I have seen this in many companies, even those with pretty good management, but especially in companies in which key executives come from large company on-premise software firms.

What is the problem with this scenario?

Peter Druker defines knowledge workers as those with a large amount of independence. If I am a manager or engineer, I have a large amount of independence to make decisions and implement changes. You can tell me to do it or not, but you cannot stop me short of removing me from my role. Just like the state's power to enforce laws ultimately rests on its exclusive access to force - you cannot stop a determined jaywalker or thief or murderer unless you have a willingness and an ability to use force - so your ability to manage a determined engineer ultimately rests on your ability to terminate him or her.

Engineers love that independence; they live for it. They take pride in small improvements and great pride in great improvements. Since great improvements are relatively infrequent, it is the small, "look what I just did", changes that provide the emotional fuel for engineers.

Fortunately, it rarely is the great improvements that make material differences in company, but rather most often it is the accumulation of those small changes. However, quashing small changes - micro-architecting - acts like a shipping container hanging from the tail of an F-35: don't expect to reach Mach 1 with that kind of serious drag.

Since many Directors and VPs of engineering often are engineers themselves, what is it that causes them to engage in practices that they (should) know leads to slower development cycles, higher costs and disheartened engineers?

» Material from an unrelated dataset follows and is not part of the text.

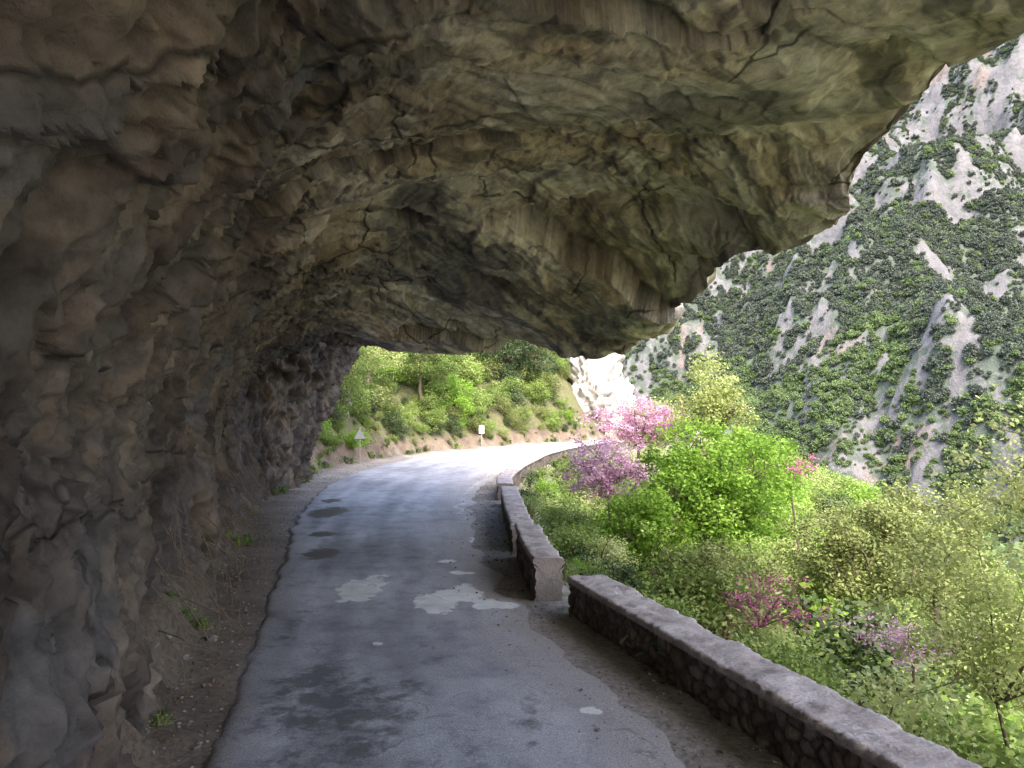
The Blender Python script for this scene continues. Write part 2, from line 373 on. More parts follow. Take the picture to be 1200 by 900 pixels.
rec=sstep(12.5,13.2,cz)*(1-sstep(13.6,16.8,cz)); D-=ceil*rec*.48
rec2=sstep(9.1,9.6,cz)*(1-sstep(9.7,12.,cz))*sstep(.05,.3,perlin(p*.3,18)+.05); D-=ceil*rec2*.2
rec3=sstep(17.3,17.8,cz)*(1-sstep(18,19.5,cz)); D-=ceil*rec3*.25
D+=.10*wall*sstep(20,27,p[:,1])*rg2
D*=1-.5*np.exp(-((V-7.3)/.7)**2)
P2=p+nn*D[:,None]
lipw=np.exp(-((V-7.1)/1.0)**2)*(p[:,1]>2)
ly=p[:,1]+.3*p[:,0]
P2[:,0]+=lipw*(fbm(xy0(ly*.45,0*ly),4,79,.55)*.5); P2[:,2]+=lipw*fbm(xy0(ly*.6,0*ly+5),4,83,.55)*.28
Dg=D.reshape(NU,NV)
def blur(a,k):
    for _ in range(k):
        a=(np.roll(a,2,0)+np.roll(a,-2,0)+np.roll(a,2,1)+np.roll(a,-2,1)+a)/5
    return a
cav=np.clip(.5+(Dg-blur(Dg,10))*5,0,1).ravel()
n1=fbm(wp*.4,5,301,.6); n2=fbm(wp*1.6,5,311,.62)
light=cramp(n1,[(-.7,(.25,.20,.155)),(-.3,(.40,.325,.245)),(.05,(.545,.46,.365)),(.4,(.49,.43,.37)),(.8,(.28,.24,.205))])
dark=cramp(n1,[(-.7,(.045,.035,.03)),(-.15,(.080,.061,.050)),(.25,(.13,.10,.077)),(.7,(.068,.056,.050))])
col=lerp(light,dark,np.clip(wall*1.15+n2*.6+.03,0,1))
oc=sstep(.1,.42,fbm(wp*.7,4,321)); col=lerp(col,(.42,.31,.19),oc*(.42-.30*wall))
wh=sstep(.08,.42,fbm(wp@rm*np.array([1.9,.28,1.2]),5,331,.6)); col=lerp(col,(.68,.62,.54),wh*(.48-.44*wall))
sd=sstep(.08,.42,fbm(p@rm*np.array([2.3,.30,.5]),5,341,.6)); col=lerp(col,(.085,.075,.07),sd*.66)
bl=sstep(.22,.42,fbm(wp*.33,4,351)); col=lerp(col,(.10,.094,.095),bl*.7)
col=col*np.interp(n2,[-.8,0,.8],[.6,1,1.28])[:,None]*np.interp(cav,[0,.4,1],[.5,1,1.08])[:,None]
crk=sstep(.0,.15,perlin(p*.45,361))
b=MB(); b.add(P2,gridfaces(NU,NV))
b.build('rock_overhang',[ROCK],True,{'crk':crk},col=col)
print('rock',time.time()-T0)
# ---------------------------------------------------------------- parapet walls
def parapet(name,path,w,h,zb,step=.022,cell=.17,seed=1):
    pts=np.asarray(path,float); d=dense(pts,step)
    t=np.gradient(d,axis=0);t/=np.linalg.norm(t,axis=1)[:,None]; nr=np.stack([t[:,1],-t[:,0]],1)
    s=np.concatenate([[0],np.cumsum(np.linalg.norm(np.diff(d,axis=0),axis=1))])
    prof=[];kind=[]
    def seg(a,bb,k,st):
        n=max(1,int(math.dist(a,bb)/st))
        for i in range(n): prof.append((a[0]+(bb[0]-a[0])*i/n,a[1]+(bb[1]-a[1])*i/n)); kind.append(k)
    c=.085
    seg((0,-.15),(0,h-c),0,.022); seg((0,h-c),(-.035,h-c+.01),1,1); seg((-.035,h-c+.01),(-.035,h-.02),1,.025)
    seg((-.035,h-.02),(-.01,h),1,1); seg((-.01,h),(w+.01,h),1,.04); seg((w+.01,h),(w+.035,h-.02),1,1)
    seg((w+.035,h-.02),(w+.035,h-c),1,.04); seg((w+.035,h-c),(w,h-c-.01),1,1); seg((w,h-c-.01),(w,zb),0,.05); prof.append((w,zb));kind.append(0)
    prof=np.array(prof);kind=np.array(kind);nu=len(d);nv=len(prof)
    O=np.broadcast_to(prof[None,:,0],(nu,nv)).ravel();Z=np.broadcast_to(prof[None,:,1],(nu,nv)).ravel();K=np.broadcast_to(kind[None],(nu,nv)).ravel()
    S=np.repeat(s,nv); q=np.stack([S/cell,Z/(cell*.85),np.where(O>w*.5,7.5,.5)+0*S],1)
    qq=q+np.stack([perlin(q*.8,seed+5),perlin(q*.8,seed+6),0*S],1)*.25
    f1,f2,hid,_=worley(qq*np.array([1,1,.001]),seed)
    e=f2-f1; bul=np.where(K==0,.045*(1-np.exp(-e*5))-.018,0.)
    sgn=np.where(O>w*.5,1,-1)
    pos=np.repeat(d,nv,axis=0)
    o=O+sgn*bul; v=np.stack([pos[:,0]+np.repeat(nr[:,0],nv)*o,pos[:,1]+np.repeat(nr[:,1],nv)*o,Z],1)
    jit=fbm(v*3.,5,seed+9,.6); cap=(K==1)
    v[:,2]+=np.where(cap,jit*.024,0)
    side=np.where(cap,jit*.03,jit*.01)*sgn
    v[:,0]+=np.repeat(nr[:,0],nv)*side; v[:,1]+=np.repeat(nr[:,1],nv)*side
    b=MB(); tint=RT[(hid*11+5)&255]; b.add(v,gridfaces(nu,nv),0,tint)
    mort=np.exp(-e*8)*(K==0); cp=cap.astype(float)
    for end in (0,nu-1):
        ring=v[end*nv:(end+1)*nv]
        mid=np.array([[pos[end*nv,0]+nr[end,0]*w/2,pos[end*nv,1]+nr[end,1]*w/2,h*.45]])
        idx=np.arange(nv); f=np.stack([idx,np.roll(idx,-1),np.full(nv,nv)],1)
        if end==0: f=f[:,::-1]
        b.add(np.concatenate([ring,mid]),f,0,.5); mort=np.concatenate([mort,np.zeros(nv+1)]);cp=np.concatenate([cp,np.full(nv+1,.35)])
    return b.build(name,[MASON],True,{'mort':mort,'cap':cp})
parapet('stone_parapet_wall',[(4.9,-2),(2.35,6.56),(.82,11.5)],.5,.5,-1.2,seed=1)
parapet('stone_parapet_wall',[(.36,12.15),(.2,13.8),(.1,15.6)],.4,.62,-1.2,seed=2)
parapet('stone_parapet_wall',[(.02,16.1),(-.18,20),(-.3,23.6)],.42,.5,-1.5,.03,seed=3)
parapet('stone_parapet_wall',[(-.42,24.4),(-.43,27),(0,31),(.75,35.5),(1.7,40),(4.2,47),(8.5,53),(13,60),(15.5,68)],.42,.5,-2.6,.06,.24,seed=4)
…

There are three key reasons:

  1. Many Directors and VPs of engineering actually are not former engineers, but rather former project managers. Unfortunately, few project managers are good project managers. Instead they are people who are used to tracking activities in Microsoft Project or Excel, and compensated on the detail of their tracking. Negative incentives and lack of understanding create the project manager vs engineer tension that is exacerbated when a project manager who never really got engineering becomes a senior engineering manager.
  2. The very detail-oriented mindset and skills that enabled an engineer to find and make those small, but cumulatively valuable, changes are the very skills that hinder a senior engineering manager. This is not unique to engineers, although it is particularly common. Indeed, business schools were invented to help engineers become good general managers.
  3. Many senior technology executives in cloud companies - which really are services companies - have their backgrounds in software, i.e. product, companies. The services mindset requires constant interaction with customers, constant on-the-spot improvement, constant responsible decision-making. Engineering for services requires the same mindset. It is a difficult shift that few executives successfully make.

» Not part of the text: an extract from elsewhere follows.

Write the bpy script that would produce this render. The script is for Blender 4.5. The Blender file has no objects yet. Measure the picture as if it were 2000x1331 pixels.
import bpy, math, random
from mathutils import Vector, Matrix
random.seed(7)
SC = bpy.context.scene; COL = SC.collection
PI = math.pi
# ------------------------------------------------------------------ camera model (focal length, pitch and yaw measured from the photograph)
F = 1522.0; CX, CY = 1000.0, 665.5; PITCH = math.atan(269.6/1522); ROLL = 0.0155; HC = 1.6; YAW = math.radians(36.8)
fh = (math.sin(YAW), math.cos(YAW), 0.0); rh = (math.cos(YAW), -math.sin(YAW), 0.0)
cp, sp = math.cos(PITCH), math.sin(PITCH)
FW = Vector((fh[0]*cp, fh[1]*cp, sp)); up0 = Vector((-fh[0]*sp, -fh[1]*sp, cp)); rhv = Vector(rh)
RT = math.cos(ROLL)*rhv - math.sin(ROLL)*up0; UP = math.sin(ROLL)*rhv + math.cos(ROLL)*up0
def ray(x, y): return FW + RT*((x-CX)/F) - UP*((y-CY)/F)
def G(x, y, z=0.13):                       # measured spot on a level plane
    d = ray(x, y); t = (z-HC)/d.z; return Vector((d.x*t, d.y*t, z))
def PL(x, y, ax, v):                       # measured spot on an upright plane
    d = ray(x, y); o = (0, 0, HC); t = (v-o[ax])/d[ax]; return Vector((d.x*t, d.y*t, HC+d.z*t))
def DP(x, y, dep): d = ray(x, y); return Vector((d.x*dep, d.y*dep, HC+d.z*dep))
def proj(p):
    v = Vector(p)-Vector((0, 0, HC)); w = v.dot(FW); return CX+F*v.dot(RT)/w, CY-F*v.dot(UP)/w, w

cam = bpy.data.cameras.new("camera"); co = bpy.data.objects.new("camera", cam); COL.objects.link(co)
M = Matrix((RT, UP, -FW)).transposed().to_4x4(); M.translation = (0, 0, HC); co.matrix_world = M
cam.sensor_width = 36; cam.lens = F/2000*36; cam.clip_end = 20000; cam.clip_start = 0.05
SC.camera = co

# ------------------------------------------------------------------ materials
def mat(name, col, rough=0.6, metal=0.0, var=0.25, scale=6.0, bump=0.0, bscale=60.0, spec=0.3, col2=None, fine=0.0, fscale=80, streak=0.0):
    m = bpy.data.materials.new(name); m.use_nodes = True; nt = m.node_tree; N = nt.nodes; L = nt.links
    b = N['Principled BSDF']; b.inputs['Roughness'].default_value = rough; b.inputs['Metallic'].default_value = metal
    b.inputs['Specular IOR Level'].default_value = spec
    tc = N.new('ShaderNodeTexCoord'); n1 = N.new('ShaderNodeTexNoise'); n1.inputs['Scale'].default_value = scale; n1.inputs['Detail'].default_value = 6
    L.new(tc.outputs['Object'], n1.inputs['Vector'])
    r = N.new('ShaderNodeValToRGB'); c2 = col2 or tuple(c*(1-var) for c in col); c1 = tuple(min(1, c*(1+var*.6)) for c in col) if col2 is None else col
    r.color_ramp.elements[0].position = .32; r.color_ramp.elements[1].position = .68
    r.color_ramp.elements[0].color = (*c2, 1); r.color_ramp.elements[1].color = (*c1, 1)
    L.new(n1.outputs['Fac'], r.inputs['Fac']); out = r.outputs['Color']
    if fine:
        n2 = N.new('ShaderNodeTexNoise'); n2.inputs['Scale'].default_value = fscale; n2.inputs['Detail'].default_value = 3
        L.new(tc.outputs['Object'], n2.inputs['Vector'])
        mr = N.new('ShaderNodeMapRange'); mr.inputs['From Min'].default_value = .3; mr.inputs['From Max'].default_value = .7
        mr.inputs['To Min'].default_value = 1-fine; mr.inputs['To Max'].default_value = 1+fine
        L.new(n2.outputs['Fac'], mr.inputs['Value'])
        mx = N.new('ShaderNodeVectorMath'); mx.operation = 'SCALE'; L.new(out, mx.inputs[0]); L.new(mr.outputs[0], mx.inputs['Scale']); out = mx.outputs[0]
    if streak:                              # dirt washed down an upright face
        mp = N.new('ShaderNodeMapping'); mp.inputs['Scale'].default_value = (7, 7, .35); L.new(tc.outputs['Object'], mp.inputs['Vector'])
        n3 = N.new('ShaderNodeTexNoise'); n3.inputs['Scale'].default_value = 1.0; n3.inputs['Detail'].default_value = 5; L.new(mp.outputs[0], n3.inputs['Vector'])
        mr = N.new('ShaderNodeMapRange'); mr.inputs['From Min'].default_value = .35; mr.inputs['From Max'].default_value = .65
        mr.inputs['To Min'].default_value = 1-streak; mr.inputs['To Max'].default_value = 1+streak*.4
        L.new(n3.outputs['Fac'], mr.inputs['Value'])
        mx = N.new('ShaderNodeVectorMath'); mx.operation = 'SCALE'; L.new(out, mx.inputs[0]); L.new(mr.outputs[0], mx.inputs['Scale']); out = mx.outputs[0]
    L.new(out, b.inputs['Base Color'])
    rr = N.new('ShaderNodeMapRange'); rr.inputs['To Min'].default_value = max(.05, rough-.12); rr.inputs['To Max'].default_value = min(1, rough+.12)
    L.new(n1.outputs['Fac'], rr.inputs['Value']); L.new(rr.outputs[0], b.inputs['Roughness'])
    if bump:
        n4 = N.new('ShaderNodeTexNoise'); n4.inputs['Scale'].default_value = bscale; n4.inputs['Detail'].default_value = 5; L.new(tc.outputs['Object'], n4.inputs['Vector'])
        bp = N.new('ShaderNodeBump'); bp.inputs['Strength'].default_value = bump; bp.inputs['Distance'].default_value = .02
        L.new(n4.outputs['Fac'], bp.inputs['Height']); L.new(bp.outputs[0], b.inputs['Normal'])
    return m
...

How do you tell if you are hindered by micro-architecting or even micro-management?

Find a small change you have wanted to make for a while, one that affects but a small area of your product. Better yet, find a problem affecting that one area of your product and find the solution. Work with the 1-2 engineers impacted, and find a small, simple, elegant solution.

Now ask them to implement it as soon as possible. Their answer will be one of the following:

  • "I would love to, but I have no time; I simply am too busy." This is a sign of either weak engineers - good engineers love fitting in small changes that make everything better - or weak testing, since even a small change takes too much effort (labour time, not necessarily calendar time) to validate. See our article on automated testing.
  • "Sure, consider it done." You are in great shape.
  • "I think it is great, but I need to get sign-off from the Director/VP, and we need to schedule it in, and figure out which product release." This is a flashing red light.

If your manager/executive is too hands on, not only will it take much longer to get things approved, but more importantly, people will feel, why bother, since they always have to satisfy that one person. You will lose the independent and smart engineers' drive to innovate.

On the other hand, do you not need to track what engineers do, give them direction? Sure you do. Give them overall direction, but give them room to grow.

Where have I seen this? I see some degree of it at almost every company, because it just is human nature. Remember, though, that most of the time it is not the sign of a bad manager, just part of the growth process of companies and executives. Fortunately, I have not had a bad case in several years.

Summary

If your people cannot independently find, test and implement small improvement in your product, you never can expect to move at the speed of an F-35. Somewhere out there, some competitor is working with independently-motivated engineers who are making changes. They are looking at you like a nice, fat juicy hamburger lunch.